-- Available records --
-- Start --
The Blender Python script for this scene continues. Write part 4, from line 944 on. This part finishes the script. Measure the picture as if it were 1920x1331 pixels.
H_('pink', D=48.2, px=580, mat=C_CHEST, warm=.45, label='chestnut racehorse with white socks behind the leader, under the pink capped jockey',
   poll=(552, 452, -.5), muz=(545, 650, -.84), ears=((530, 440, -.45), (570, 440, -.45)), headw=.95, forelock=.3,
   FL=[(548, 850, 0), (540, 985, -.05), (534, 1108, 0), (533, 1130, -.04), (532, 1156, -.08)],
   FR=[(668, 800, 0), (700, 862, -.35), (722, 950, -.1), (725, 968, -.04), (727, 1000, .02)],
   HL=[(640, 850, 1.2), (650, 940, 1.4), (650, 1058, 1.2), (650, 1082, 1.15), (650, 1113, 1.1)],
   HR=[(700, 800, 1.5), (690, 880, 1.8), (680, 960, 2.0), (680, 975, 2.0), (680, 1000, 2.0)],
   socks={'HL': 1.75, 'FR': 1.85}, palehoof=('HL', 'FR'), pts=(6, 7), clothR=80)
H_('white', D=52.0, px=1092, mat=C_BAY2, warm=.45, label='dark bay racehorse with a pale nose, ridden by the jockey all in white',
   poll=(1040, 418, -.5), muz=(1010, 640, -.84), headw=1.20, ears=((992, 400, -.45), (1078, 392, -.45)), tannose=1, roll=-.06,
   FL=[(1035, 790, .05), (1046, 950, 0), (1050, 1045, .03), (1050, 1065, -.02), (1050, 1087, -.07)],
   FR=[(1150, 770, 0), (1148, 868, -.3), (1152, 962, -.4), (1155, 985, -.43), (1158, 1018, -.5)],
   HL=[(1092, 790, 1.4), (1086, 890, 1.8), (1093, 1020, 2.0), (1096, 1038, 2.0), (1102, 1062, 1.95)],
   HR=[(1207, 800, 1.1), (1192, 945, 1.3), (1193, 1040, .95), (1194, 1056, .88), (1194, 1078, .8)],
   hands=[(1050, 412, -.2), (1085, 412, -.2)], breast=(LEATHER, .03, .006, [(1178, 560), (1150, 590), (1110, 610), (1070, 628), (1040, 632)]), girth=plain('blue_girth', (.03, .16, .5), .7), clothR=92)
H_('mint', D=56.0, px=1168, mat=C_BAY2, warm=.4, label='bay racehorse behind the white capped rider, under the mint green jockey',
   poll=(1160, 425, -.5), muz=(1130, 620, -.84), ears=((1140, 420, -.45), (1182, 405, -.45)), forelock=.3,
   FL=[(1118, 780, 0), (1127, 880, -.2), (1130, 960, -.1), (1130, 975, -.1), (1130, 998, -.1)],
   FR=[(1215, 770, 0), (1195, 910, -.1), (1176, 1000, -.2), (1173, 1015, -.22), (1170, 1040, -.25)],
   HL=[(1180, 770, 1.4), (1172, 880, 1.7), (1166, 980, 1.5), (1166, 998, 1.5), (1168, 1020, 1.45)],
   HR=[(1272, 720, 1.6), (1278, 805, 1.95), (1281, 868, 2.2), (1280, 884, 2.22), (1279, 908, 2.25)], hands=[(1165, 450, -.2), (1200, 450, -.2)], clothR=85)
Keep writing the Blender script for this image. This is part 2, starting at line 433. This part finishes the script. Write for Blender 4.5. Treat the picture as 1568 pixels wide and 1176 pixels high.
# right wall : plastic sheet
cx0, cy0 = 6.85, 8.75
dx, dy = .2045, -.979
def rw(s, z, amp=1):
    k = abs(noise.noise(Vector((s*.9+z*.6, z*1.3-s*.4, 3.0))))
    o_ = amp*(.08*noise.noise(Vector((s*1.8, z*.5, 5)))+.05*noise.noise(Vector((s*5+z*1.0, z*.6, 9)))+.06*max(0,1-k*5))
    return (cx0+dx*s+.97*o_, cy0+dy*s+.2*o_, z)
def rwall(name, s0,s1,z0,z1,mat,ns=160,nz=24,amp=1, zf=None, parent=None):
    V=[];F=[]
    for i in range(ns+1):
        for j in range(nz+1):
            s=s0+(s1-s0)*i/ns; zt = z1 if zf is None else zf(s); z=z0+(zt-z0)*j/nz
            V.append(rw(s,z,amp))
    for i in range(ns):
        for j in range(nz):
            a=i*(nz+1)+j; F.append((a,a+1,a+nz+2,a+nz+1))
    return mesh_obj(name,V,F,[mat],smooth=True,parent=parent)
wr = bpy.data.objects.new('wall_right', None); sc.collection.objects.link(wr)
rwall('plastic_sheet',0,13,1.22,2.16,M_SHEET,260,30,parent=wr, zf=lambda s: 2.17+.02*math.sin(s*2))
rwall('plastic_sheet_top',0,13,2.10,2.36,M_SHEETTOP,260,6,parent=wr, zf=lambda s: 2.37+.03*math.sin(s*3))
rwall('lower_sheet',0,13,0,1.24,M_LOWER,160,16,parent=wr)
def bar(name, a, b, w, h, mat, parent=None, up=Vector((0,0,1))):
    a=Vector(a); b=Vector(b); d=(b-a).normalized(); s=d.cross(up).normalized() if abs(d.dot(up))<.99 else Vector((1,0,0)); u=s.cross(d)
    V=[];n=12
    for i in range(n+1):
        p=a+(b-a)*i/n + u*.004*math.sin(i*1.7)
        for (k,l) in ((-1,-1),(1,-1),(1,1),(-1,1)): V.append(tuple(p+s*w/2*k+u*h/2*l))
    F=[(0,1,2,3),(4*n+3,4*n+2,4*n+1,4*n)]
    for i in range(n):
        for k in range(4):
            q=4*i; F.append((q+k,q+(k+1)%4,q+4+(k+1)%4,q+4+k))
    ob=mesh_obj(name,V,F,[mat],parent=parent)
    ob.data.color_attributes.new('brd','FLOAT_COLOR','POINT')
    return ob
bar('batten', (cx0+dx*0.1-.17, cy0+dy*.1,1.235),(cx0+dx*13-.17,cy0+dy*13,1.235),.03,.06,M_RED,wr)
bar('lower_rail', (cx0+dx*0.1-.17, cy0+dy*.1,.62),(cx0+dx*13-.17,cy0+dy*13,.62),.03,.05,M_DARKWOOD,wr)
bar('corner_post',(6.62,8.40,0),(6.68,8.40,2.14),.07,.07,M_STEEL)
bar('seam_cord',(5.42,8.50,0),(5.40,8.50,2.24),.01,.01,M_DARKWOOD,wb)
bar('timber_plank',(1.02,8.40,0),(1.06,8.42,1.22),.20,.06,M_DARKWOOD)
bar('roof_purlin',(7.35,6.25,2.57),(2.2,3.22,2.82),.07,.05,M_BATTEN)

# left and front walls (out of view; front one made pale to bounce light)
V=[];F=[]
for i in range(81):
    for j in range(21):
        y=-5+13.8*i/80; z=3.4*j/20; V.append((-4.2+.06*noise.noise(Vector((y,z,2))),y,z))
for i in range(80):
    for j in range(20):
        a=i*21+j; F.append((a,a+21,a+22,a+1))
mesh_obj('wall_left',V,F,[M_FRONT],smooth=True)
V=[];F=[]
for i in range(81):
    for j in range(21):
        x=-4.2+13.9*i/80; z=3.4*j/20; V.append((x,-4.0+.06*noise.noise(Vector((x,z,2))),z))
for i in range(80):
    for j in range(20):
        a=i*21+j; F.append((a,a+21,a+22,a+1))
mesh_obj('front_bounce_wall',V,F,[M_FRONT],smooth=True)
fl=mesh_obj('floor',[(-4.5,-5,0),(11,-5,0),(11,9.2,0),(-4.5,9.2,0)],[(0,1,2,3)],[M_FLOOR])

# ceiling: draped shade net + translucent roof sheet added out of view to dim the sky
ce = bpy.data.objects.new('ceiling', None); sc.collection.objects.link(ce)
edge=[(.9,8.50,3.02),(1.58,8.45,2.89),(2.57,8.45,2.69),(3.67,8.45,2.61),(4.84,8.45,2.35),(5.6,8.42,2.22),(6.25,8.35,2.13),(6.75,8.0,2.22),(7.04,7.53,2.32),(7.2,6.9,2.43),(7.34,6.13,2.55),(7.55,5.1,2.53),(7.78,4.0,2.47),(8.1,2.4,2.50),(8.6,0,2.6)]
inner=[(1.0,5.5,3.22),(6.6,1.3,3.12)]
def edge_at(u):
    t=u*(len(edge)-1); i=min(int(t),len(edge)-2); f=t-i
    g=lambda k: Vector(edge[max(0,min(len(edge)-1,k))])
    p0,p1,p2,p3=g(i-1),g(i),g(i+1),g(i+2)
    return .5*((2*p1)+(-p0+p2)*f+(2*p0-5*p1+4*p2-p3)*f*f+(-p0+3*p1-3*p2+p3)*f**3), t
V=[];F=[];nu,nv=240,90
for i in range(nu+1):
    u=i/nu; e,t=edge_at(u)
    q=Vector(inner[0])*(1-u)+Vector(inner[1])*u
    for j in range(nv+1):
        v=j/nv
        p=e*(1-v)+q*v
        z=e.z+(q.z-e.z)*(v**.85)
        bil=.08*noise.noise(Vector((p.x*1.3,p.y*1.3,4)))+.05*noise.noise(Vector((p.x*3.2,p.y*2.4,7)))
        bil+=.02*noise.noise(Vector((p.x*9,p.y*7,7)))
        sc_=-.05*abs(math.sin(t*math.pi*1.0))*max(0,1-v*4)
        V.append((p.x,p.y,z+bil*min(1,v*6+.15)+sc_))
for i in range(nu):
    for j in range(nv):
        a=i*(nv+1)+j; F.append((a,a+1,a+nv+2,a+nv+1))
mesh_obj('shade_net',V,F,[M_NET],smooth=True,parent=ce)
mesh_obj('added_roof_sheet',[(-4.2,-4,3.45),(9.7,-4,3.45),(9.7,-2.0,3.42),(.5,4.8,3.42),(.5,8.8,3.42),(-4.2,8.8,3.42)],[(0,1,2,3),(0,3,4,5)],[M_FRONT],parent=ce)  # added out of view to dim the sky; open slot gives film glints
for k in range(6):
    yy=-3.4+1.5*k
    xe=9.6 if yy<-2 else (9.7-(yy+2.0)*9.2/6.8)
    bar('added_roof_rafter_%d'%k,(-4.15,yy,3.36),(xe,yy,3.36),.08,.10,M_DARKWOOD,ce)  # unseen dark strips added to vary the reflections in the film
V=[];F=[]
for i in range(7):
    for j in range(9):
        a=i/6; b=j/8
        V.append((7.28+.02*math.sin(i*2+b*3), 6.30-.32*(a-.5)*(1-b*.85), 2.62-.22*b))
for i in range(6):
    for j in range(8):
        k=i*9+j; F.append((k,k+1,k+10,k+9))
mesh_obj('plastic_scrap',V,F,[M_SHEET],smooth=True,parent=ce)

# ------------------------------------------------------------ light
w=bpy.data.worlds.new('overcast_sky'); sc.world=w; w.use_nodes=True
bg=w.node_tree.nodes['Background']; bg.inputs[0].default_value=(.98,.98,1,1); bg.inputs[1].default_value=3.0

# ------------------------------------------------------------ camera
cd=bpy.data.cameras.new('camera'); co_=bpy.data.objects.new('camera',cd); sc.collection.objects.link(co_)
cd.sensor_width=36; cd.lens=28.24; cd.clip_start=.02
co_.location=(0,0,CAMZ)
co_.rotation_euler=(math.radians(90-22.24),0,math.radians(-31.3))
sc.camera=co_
-- End --
-- What the task asks --
Go through the material above and output exactly the lines from the one containing "Keep writing the" through the one containing "zf=lambda s: 2.37+.03*math.sin(s*3))".

-- Result of the task --
Keep writing the Blender script for this image. This is part 2, starting at line 433. This part finishes the script. Write for Blender 4.5. Treat the picture as 1568 pixels wide and 1176 pixels high.
# right wall : plastic sheet
cx0, cy0 = 6.85, 8.75
dx, dy = .2045, -.979
def rw(s, z, amp=1):
    k = abs(noise.noise(Vector((s*.9+z*.6, z*1.3-s*.4, 3.0))))
    o_ = amp*(.08*noise.noise(Vector((s*1.8, z*.5, 5)))+.05*noise.noise(Vector((s*5+z*1.0, z*.6, 9)))+.06*max(0,1-k*5))
    return (cx0+dx*s+.97*o_, cy0+dy*s+.2*o_, z)
def rwall(name, s0,s1,z0,z1,mat,ns=160,nz=24,amp=1, zf=None, parent=None):
    V=[];F=[]
    for i in range(ns+1):
        for j in range(nz+1):
            s=s0+(s1-s0)*i/ns; zt = z1 if zf is None else zf(s); z=z0+(zt-z0)*j/nz
            V.append(rw(s,z,amp))
    for i in range(ns):
        for j in range(nz):
            a=i*(nz+1)+j; F.append((a,a+1,a+nz+2,a+nz+1))
    return mesh_obj(name,V,F,[mat],smooth=True,parent=parent)
wr = bpy.data.objects.new('wall_right', None); sc.collection.objects.link(wr)
rwall('plastic_sheet',0,13,1.22,2.16,M_SHEET,260,30,parent=wr, zf=lambda s: 2.17+.02*math.sin(s*2))
rwall('plastic_sheet_top',0,13,2.10,2.36,M_SHEETTOP,260,6,parent=wr, zf=lambda s: 2.37+.03*math.sin(s*3))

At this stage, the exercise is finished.